═══ Records shown

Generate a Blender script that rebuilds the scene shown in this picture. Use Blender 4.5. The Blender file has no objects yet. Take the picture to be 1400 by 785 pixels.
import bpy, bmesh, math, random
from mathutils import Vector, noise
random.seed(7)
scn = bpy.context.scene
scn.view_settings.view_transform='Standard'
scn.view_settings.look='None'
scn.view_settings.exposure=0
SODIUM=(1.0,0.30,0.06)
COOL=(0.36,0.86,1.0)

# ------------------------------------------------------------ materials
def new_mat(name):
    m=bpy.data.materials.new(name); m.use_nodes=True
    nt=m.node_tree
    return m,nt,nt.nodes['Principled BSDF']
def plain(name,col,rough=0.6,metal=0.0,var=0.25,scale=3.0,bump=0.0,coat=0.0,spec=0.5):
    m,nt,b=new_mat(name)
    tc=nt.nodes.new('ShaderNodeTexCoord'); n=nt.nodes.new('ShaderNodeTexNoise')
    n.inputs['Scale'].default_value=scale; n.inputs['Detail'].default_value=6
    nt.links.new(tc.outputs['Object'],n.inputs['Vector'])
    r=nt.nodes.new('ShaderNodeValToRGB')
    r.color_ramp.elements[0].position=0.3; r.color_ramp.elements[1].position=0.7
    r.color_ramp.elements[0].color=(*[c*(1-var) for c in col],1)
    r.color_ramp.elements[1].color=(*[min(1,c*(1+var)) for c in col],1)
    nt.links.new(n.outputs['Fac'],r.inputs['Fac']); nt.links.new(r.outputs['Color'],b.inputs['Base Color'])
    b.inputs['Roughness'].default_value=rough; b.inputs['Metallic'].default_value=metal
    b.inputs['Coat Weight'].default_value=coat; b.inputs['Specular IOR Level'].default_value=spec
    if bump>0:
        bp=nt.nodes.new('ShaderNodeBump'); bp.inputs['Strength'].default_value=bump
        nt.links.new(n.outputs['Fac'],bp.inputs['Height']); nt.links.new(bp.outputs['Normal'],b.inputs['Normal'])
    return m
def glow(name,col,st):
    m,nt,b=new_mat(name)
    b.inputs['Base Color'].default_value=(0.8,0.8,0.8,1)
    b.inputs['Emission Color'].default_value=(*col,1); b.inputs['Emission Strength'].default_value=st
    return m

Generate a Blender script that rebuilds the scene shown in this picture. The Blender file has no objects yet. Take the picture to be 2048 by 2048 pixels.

══════

Exercise brief
Make an exact copy of the listing, including every line.

Task response
Generate a Blender script that rebuilds the scene shown in this picture. Use Blender 4.5. The Blender file has no objects yet. Take the picture to be 1400 by 785 pixels.
import bpy, bmesh, math, random
from mathutils import Vector, noise
random.seed(7)
scn = bpy.context.scene
scn.view_settings.view_transform='Standard'
scn.view_settings.look='None'
scn.view_settings.exposure=0
SODIUM=(1.0,0.30,0.06)
COOL=(0.36,0.86,1.0)

# ------------------------------------------------------------ materials
def new_mat(name):
    m=bpy.data.materials.new(name); m.use_nodes=True
    nt=m.node_tree
    return m,nt,nt.nodes['Principled BSDF']
def plain(name,col,rough=0.6,metal=0.0,var=0.25,scale=3.0,bump=0.0,coat=0.0,spec=0.5):
    m,nt,b=new_mat(name)
    tc=nt.nodes.new('ShaderNodeTexCoord'); n=nt.nodes.new('ShaderNodeTexNoise')
    n.inputs['Scale'].default_value=scale; n.inputs['Detail'].default_value=6
    nt.links.new(tc.outputs['Object'],n.inputs['Vector'])
    r=nt.nodes.new('ShaderNodeValToRGB')
    r.color_ramp.elements[0].position=0.3; r.color_ramp.elements[1].position=0.7
    r.color_ramp.elements[0].color=(*[c*(1-var) for c in col],1)
    r.color_ramp.elements[1].color=(*[min(1,c*(1+var)) for c in col],1)
    nt.links.new(n.outputs['Fac'],r.inputs['Fac']); nt.links.new(r.outputs['Color'],b.inputs['Base Color'])
    b.inputs['Roughness'].default_value=rough; b.inputs['Metallic'].default_value=metal
    b.inputs['Coat Weight'].default_value=coat; b.inputs['Specular IOR Level'].default_value=spec
    if bump>0:
        bp=nt.nodes.new('ShaderNodeBump'); bp.inputs['Strength'].default_value=bump
        nt.links.new(n.outputs['Fac'],bp.inputs['Height']); nt.links.new(bp.outputs['Normal'],b.inputs['Normal'])
    return m
def glow(name,col,st):
    m,nt,b=new_mat(name)
    b.inputs['Base Color'].default_value=(0.8,0.8,0.8,1)
    b.inputs['Emission Color'].default_value=(*col,1); b.inputs['Emission Strength'].default_value=st
    return m

Generate a Blender script that rebuilds the scene shown in this picture. The Blender file has no objects yet. Take the picture to be 2048 by 2048 pixels.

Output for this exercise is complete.